She has lain on a glorious couch,
She has learned to love aright,
She has learned to kiss.”
The mutilation of this inscription renders the true interpretation doubtful, but it would seem to be exceedingly probable that there is in it some reference to the fate of our first mother, inherited by all her daughters to the end of time.
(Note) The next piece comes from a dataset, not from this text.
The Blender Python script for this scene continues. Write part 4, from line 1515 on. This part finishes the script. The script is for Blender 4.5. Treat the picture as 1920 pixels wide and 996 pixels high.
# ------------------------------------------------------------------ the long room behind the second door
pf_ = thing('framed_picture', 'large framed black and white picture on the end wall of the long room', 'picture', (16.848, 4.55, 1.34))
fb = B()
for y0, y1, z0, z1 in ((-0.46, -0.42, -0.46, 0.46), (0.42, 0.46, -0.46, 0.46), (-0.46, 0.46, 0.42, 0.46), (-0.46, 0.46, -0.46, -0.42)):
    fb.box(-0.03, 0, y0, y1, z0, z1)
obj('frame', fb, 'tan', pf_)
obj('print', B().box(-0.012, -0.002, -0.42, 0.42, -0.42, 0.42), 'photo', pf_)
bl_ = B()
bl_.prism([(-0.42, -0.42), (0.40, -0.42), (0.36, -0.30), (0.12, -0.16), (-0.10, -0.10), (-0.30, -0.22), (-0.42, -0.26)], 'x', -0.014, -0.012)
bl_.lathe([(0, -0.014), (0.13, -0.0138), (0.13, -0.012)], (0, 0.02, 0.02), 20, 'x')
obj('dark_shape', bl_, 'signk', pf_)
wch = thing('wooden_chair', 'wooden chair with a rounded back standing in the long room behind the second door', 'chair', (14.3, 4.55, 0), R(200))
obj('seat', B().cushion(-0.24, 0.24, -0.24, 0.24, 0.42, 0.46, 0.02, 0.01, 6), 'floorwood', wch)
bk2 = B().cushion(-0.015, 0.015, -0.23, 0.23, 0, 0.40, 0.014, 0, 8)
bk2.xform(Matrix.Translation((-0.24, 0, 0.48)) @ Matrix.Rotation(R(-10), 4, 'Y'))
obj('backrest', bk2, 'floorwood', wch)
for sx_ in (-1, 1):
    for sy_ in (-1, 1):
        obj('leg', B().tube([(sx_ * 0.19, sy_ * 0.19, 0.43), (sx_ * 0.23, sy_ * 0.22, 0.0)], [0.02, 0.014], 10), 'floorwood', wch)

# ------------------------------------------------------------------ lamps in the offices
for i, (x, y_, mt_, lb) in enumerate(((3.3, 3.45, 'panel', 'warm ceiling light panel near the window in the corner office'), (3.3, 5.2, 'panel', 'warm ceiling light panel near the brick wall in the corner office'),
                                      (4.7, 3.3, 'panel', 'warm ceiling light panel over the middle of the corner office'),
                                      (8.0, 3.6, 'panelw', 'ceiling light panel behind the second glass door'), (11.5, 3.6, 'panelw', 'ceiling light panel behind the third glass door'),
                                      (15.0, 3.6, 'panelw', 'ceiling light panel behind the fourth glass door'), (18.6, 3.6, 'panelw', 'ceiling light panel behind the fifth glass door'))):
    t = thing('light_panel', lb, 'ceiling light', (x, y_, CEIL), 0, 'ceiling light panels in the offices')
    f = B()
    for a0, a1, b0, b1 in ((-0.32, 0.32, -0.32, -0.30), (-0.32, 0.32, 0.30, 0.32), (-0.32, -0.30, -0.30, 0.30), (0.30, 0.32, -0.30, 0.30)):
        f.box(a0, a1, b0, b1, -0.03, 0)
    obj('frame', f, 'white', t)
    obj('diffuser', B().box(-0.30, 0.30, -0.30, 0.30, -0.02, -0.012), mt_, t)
Ama-namtagga means “The Mother of Sin,” and her having eaten and done what is evil makes an interesting parallel with the case of Eve.[304]
The Cherubim.
Concerning the Cherubs something has been said in this book, pp. 80-82, and to this Prof. Delitzsch adds a few more instances. As others have done, he regards the cherubim of the Babylonians and Assyrians as being the winged bulls, with heads of men. As an angel he gives a picture of a winged female figure holding a necklace[305]; the demons he depicts are from the slabs in the Assyrian Saloon of the British Museum, where two of these beings are fighting with each other; and devils he regards as being typified by a small but mutilated statuette of a creature with an animal's head, long erect ears, and open mouth with threatening teeth. For the existence of guardian-angels he quotes the letter of Ablâ to the queen-mother: “Bel and Nebo's messenger of grace (âbil šipri ša dunqi ša Bêl u Nabû) will go with the king of the countries, my lord.” Of especial interest, however, is his reference to the inscription of Nabopolassar, in which that founder of the latest of the Babylonian empires states that Merodach “called him to rule over the land and the people, caused a guardian-god (cherub) to go by his side, and caused all the work which he undertook to succeed.” Besides the cherubs or guardian-angels, the Babylonians believed in numerous evil gods and devils, besides Tiamtu and the serpent-tempter of mankind.
Babylonian Monotheism.
The question of Babylonian monotheism, and of the antiquity of the name Yahweh (Jehovah) attracted a considerable amount of attention, and has been supplemented by Delitzsch very fully in the notes to his first lecture. Upon this point something was said in the present volume (pp. [47] and [58-61]), and the author is practically at one with Prof. Delitzsch. As the inscription translated on p. [58] shows, the Babylonians were monotheists, and yet they were not. They believed in all their various gods, and at the same time identified those gods with Merodach. Just as, in the beliefs of India, each soul may be regarded as emanating from, and returning to, the Creator, and forming one with Him at the final death of the body, so the gods of the Babylonians were apparently regarded as parts of, and emanations from, Merodach, the chief of the gods, who, [pg 534] when they conferred upon him their names, conferred upon him in like manner their being. It is in this way alone that Merodach, the last-born of the great gods, can be regarded as the father and begetter of the gods (see pp. [45], [46]).
Prof. Delitzsch has therefore done a service in bringing more prominently to the notice of students and scholars the text of which the obverse is printed on p. [58], and mentioning the paper where it first appeared.[306] The study of the religion of the Babylonians and Assyrians has been greatly furthered thereby.